The United States said Thursday that Brazilians needed "confidence" in their democracy after President Jair Bolsonaro cast doubt on the integrity of upcoming elections.

The far-right incumbent was one of former US president Donald Trump's closest allies and has taken a page from his playbook, alleging without evidence that there is rampant fraud in Brazil's electronic voting system.

State Department spokesman Ned Price said the United States has "high confidence in Brazil's democratic institutions."

"Brazil has a strong track record of free and fair elections with transparency and high levels of voter participation," Price told reporters.

"It's important that Brazilians, as they look forward to their elections later this year, have confidence in their electoral systems and that Brazil once again is in a position to demonstrate to the world through these elections the enduring strength of Brazil's democracy," he said.

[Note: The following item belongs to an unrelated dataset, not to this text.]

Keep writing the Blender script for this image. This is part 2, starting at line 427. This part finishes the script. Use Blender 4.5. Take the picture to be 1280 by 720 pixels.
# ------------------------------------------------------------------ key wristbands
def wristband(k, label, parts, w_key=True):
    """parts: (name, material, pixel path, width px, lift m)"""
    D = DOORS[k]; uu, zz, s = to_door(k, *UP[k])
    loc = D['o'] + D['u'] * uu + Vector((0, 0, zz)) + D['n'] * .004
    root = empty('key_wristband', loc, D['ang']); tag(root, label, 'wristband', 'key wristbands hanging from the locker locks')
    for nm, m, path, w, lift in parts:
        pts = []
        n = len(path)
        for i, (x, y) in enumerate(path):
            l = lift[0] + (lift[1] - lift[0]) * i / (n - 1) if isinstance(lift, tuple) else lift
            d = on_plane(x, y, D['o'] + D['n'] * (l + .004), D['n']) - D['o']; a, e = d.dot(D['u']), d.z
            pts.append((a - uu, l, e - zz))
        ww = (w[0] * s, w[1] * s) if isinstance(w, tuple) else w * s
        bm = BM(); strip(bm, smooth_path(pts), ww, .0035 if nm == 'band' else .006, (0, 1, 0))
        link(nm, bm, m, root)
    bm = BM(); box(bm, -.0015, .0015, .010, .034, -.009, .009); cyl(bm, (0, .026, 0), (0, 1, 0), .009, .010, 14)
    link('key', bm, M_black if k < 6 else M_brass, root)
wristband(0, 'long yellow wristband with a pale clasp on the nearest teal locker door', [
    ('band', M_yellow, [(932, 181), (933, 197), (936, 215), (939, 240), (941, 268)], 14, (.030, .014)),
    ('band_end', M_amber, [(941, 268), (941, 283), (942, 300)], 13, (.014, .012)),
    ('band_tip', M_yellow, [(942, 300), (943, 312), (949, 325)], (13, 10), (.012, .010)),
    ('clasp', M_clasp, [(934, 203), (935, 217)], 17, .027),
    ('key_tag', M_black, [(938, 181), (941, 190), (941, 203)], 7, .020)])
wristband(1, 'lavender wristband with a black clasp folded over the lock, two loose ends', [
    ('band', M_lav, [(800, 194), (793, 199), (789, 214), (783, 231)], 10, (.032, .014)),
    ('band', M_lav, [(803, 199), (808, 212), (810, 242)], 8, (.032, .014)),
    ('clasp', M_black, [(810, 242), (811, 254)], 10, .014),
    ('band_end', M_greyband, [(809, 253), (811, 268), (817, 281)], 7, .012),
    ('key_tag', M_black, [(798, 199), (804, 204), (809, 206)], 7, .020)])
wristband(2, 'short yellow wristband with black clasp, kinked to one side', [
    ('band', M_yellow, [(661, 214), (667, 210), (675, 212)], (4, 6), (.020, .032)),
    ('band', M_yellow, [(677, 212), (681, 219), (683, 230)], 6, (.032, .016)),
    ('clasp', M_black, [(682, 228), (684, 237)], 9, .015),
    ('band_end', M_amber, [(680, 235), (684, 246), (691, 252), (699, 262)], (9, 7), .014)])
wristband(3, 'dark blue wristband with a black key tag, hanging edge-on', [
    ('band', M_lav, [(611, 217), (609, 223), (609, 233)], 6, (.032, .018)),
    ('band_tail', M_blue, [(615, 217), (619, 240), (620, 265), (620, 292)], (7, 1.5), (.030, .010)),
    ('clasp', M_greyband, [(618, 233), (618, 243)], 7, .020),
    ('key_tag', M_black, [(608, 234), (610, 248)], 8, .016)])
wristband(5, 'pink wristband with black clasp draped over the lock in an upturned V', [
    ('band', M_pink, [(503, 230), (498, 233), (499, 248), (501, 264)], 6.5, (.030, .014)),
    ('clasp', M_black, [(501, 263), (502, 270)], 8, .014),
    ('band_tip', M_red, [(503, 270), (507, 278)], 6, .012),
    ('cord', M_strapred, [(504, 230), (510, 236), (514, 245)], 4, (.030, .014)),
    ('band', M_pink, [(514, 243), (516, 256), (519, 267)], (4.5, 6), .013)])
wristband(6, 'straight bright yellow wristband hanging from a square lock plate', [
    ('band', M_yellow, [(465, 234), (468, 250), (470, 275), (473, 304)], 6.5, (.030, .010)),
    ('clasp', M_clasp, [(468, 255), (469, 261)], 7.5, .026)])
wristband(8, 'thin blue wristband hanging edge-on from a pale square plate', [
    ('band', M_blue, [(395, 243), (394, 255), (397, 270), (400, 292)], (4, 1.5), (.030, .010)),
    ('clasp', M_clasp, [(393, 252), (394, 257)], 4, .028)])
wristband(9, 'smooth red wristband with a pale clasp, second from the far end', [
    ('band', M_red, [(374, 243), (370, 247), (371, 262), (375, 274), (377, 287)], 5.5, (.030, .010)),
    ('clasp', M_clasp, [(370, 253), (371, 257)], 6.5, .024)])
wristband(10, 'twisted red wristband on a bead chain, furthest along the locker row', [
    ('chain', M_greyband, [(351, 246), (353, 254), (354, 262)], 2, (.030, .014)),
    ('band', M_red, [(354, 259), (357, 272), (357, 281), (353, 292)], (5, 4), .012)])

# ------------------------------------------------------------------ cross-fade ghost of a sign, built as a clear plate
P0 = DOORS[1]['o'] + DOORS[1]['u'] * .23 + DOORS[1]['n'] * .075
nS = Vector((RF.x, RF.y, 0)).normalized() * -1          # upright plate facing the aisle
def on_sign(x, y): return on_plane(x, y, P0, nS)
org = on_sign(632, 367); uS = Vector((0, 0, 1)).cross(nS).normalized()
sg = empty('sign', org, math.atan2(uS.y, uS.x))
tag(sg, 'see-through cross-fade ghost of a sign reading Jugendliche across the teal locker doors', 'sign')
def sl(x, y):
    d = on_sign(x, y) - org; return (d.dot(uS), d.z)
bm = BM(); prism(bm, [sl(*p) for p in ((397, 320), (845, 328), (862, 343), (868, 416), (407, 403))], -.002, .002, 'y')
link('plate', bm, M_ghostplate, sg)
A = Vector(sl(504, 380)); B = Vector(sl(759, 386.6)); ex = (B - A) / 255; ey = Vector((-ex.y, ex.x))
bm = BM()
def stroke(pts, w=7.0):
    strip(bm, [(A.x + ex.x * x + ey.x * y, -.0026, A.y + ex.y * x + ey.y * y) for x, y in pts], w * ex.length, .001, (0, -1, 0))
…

Bolsonaro is trailing in polls ahead of the October elections to former president Luiz Inacio Lula da Silva, a popular leftist who was jailed in a controversial corruption case.

On Thursday, Bolsonaro announced his party would hire a company to audit the elections, a new sign of his campaign's distrust for electronic voting, which he has spent years discrediting.

Bolsonaro has frequently questioned the voting system and deployed campaign catchphrases saying that he sees "prison, death or victory" as the only possible results of the poll.

Bolsonaro enjoys a large social media following and his supporters have spoken with admiration about the January 6, 2021 attack on the US Capitol, raising fears for the conduct of the election in the Western Hemisphere's second most populous nation.

US President Joe Biden has avoided public flare-ups with Bolsonaro and has sought cooperation where possible, including on climate policy -- a crucial issue for Brazil.

Bolsonaro has publicly acknowledged a quiet visit last year by CIA chief William Burns, who has often served to send sensitive messages from the Biden administration to foreign governments.